The main difference? Cell phones!  As we say in Farsi, koor az khoda chi mikhad? Dow cheshm-e beenah.  You were on the phone, telling your friend to tell her boyfriend to tell his cousin that you've broken up with him.  This has been going on for as long as telephone was invented (including Iranians in Iran back then), except you had to do it from your home and possibly your parents spying in on you, for fun :-)  Now they call each other all the time, from bathrooms, crossing streets and railroad x-ings, malls, parties and MOST importantly cell phone is now their security blanket!

As if being on the phone 24 hours a day is not enough, you use it when your friend's boyfriend's cousin is walking towards you by accident.  You don't even need to dial any number, just talk to the air.  Allo? Imam Reza? Yes I have a wish!  BTW, what are they calling "digits" these days?
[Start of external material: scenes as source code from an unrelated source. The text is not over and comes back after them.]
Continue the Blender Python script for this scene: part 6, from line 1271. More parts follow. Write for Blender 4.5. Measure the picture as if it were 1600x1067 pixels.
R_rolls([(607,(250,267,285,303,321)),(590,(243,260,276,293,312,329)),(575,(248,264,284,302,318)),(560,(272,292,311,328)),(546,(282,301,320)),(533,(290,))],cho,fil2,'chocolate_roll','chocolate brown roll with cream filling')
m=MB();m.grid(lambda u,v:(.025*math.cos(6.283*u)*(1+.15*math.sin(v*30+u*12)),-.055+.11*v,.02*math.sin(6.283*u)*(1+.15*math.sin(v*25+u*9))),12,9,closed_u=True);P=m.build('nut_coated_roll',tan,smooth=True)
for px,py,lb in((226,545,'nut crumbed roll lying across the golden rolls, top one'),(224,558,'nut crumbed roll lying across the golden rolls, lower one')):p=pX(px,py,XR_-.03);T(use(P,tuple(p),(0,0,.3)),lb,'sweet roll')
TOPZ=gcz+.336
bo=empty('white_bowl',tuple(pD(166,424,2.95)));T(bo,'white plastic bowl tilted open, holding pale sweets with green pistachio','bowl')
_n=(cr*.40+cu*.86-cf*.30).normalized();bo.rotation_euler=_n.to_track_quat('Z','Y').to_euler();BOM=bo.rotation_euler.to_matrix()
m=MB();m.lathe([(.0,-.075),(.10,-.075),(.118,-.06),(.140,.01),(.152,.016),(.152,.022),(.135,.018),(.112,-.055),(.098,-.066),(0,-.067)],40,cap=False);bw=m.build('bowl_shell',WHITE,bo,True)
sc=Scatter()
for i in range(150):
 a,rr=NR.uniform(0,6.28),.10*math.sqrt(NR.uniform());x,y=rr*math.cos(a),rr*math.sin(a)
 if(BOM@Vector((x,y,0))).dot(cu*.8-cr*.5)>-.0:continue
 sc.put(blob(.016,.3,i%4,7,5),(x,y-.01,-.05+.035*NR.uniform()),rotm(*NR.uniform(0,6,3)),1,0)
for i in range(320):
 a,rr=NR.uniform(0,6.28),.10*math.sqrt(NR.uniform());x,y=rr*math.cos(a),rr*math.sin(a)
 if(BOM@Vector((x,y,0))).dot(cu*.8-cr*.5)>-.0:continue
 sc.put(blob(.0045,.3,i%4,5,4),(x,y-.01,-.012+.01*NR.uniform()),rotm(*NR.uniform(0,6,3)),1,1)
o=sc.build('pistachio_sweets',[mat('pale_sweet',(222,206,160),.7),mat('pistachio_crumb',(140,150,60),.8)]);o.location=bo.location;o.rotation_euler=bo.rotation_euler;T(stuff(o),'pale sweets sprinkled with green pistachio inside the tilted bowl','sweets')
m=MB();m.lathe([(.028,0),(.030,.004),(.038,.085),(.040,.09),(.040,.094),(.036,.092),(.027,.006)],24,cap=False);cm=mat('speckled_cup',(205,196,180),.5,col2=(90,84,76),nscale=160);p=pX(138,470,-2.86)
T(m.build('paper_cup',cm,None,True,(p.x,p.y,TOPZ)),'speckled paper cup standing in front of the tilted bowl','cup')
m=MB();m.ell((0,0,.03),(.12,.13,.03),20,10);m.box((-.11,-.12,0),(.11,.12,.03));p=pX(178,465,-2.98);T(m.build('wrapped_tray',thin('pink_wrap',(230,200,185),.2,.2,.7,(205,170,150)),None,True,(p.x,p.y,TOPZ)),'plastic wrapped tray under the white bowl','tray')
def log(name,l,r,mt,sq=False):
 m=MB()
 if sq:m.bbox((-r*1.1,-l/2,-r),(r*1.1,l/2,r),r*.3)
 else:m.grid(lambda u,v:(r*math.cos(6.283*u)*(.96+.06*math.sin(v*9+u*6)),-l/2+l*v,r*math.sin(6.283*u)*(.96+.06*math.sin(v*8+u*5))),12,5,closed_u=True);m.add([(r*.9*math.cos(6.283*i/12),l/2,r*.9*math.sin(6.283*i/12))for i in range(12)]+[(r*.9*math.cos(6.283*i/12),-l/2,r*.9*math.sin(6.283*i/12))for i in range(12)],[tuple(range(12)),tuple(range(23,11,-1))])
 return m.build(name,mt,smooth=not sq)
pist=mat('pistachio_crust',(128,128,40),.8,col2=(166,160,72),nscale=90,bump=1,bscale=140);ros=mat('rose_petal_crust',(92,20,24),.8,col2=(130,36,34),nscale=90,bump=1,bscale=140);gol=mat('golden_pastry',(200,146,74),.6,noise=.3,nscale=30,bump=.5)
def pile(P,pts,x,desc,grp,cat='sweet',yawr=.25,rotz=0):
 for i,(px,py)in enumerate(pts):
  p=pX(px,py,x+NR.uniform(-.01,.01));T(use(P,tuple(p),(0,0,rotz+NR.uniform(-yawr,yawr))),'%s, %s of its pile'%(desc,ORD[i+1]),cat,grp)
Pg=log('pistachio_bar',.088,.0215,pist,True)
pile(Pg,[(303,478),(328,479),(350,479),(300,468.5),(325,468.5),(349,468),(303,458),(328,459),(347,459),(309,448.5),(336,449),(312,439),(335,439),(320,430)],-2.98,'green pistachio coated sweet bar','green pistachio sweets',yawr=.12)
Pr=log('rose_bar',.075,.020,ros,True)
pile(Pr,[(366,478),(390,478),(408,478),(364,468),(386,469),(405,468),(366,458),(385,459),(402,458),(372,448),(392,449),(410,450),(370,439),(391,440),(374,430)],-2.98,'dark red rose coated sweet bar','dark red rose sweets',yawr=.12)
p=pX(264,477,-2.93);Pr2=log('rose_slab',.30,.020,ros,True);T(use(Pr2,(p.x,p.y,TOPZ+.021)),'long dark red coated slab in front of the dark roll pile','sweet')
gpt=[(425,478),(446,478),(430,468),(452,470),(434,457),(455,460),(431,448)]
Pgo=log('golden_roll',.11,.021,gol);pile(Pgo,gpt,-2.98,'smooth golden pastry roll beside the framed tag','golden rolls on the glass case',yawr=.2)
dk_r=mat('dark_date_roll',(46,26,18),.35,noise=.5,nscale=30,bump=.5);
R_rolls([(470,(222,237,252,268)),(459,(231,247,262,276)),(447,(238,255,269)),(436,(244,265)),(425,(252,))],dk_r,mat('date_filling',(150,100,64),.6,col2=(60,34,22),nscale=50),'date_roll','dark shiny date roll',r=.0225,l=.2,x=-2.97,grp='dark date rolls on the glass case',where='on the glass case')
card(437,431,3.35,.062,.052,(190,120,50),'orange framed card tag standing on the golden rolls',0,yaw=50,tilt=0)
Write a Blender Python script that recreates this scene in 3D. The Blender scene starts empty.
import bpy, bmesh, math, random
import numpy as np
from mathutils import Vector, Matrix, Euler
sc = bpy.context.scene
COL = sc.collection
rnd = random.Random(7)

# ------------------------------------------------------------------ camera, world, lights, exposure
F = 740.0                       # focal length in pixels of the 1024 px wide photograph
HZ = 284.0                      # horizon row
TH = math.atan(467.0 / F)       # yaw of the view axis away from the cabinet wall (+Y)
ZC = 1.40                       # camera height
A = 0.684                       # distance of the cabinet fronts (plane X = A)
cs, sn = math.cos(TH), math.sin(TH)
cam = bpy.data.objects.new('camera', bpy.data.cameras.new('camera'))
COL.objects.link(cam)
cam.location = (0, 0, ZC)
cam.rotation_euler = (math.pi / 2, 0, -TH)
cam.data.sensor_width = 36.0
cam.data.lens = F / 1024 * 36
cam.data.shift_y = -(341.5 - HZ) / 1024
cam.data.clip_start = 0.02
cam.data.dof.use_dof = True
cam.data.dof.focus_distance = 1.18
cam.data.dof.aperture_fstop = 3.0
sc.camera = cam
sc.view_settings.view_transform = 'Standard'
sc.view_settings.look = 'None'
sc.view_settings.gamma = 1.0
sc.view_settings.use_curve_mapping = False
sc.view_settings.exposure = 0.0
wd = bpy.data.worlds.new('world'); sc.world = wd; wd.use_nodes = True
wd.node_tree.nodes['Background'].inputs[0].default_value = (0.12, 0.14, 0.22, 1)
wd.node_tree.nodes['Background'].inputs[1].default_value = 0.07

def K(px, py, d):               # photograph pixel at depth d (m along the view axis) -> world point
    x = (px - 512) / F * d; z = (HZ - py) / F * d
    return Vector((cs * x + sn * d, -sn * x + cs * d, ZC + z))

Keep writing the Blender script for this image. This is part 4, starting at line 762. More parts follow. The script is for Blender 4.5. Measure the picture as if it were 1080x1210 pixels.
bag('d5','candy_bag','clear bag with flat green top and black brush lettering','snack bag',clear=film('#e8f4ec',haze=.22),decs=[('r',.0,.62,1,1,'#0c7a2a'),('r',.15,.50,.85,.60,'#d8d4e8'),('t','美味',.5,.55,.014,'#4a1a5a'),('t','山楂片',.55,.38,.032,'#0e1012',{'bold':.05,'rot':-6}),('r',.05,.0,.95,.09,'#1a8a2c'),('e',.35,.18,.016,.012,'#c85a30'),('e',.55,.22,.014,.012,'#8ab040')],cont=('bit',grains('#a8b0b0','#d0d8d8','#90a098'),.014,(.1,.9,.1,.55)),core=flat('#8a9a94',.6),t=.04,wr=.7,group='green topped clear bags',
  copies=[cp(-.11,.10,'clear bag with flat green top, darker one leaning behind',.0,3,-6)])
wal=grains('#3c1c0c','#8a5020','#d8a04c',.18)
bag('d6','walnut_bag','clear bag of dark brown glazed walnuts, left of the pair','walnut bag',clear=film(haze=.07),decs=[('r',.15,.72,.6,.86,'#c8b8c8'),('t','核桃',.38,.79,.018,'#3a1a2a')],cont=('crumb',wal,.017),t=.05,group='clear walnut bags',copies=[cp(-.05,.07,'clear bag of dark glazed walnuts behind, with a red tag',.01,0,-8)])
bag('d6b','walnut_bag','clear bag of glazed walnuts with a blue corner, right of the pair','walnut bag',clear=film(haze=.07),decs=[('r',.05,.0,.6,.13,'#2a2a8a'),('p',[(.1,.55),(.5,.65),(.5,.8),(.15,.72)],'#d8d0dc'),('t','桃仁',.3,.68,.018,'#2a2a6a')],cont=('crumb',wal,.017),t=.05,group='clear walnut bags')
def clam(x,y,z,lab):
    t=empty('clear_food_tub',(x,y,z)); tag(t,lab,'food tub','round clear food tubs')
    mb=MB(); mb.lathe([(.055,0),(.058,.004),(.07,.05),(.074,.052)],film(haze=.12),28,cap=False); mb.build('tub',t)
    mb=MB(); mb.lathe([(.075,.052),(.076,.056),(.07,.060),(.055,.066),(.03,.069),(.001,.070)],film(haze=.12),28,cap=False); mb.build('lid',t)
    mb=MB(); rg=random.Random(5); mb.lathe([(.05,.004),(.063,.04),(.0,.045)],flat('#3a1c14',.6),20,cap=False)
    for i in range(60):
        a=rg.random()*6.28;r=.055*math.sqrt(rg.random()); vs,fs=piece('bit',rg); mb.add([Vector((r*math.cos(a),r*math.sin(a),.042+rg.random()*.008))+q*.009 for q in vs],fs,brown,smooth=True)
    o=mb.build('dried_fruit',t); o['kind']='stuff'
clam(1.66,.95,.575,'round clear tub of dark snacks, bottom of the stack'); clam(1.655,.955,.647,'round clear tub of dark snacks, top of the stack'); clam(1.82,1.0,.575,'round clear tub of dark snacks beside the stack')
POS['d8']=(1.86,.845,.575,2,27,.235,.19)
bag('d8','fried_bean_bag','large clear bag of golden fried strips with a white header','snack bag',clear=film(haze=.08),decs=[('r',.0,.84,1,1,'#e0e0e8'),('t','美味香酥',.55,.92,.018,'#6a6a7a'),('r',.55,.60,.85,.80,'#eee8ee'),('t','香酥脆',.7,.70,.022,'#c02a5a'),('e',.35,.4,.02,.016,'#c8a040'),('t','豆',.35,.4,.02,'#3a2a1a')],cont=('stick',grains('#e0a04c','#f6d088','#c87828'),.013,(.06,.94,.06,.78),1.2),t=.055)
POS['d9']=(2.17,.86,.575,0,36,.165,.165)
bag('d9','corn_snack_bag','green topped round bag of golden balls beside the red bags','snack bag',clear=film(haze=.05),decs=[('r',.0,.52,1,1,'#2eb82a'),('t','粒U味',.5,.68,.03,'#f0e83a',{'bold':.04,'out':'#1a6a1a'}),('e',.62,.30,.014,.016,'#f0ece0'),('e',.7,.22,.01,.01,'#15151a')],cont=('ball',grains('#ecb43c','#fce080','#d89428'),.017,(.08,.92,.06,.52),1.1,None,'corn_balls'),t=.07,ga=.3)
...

Is it "text" or something?

Somehow I think Miley Cyrus' daughter generation (starting from Brittney Spears' niece :-) isn't going to be that much different, like we were not as much different in the 70s, 80s and 90s. I mean how much more features can they add to a cell phone?

Anyway, I really like this story and if you have similar stories, tell us.  They are funny.  You can also delete extra lines in between your paragraphs and who was Paulina Porizkova? Liked the Brazilian reference and analogy!